What can we learn from Africa’s largest wind farm?

Future of Energy Tech

Originally published by Katie Hill on LinkedIn.

I was thrilled to visit the Lake Turkana Wind Park (LTWP) in remote northern Kenya on the 5th anniversary of its commissioning. LTWP is an impressive feat of engineering, contributing more than 10% of Kenya’s power supply and connected to the national grid by a 420km high voltage line. It was the single largest private investment in Kenya’s history, over $600 million. By wind power standards, it’s a gem — one of the most ideal wind sites in the world with a 62% capacity factor (for the energy nerds), which is two times higher than the global average for wind, and the project is performing against its generation forecasts.

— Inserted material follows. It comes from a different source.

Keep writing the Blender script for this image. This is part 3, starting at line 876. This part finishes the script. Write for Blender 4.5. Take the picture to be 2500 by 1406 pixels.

But, it also got me thinking, “Why haven’t we seen more projects of similar scale in Africa in the past 5 years?” LTWP is emblematic of what’s so challenging and complicated for grid-scale renewable energy in Africa and what we must solve to achieve universal clean energy access.

Source: Katie Hill

A few thoughts on the challenges:

  • Extremely long development timeline: LTWP was commissioned 12 years after it was first conceived by local project developers. 10+ year development cycles are quite common across sub-Saharan Africa and can crush financial viability.
  • Non-transparent power purchase agreement (PPA) process: Most PPAs in Africa are negotiated as one-off agreements and not through a competitive, transparent process. This can lead to high prices or specialized terms.
  • Transmission risk: The quality, timing, and cost of the transmission lines are equally important — especially for renewables that are often more remote. In the case of LTWP, the transmission line was completed about 1.5 years late, leaving the wind farm sitting idle and the Kenyan utility paying “deemed energy” charges for power they couldn’t use.
  • High cost of capital: Real and perceived risk is high and often hard for lenders to distinguish. But one very real risk is offtake — the creditworthiness of the local utility to pay its bills. This leads to a high cost of project debt, essentially always in hard currency, which means the PPA is also USD denominated and consumers absorb the FX fluctuations — which are quite substantial these days.
  • Intermittent resources feeding into weak grids: This was thrown into stark relief when Kenya experienced its longest nationwide blackout in modern history on August 25, 2023. While the experts and stakeholders continue to debate the precise cause, it seems abundantly clear that Kenya’s energy system — like most grids across Africa — needs significant upgrades to be able to handle intermittent resources.
  • Delicate community relationships: The complexity of dynamics with local communities cannot be underestimated for rural infrastructure projects. Because renewable energy projects are often in more remote locations due to resource and land availability, these projects are more likely to be in areas with rural, indigenous populations and, in the African context, communal landholding. Developers must be extremely intentional and delicate in how they handle these dynamics.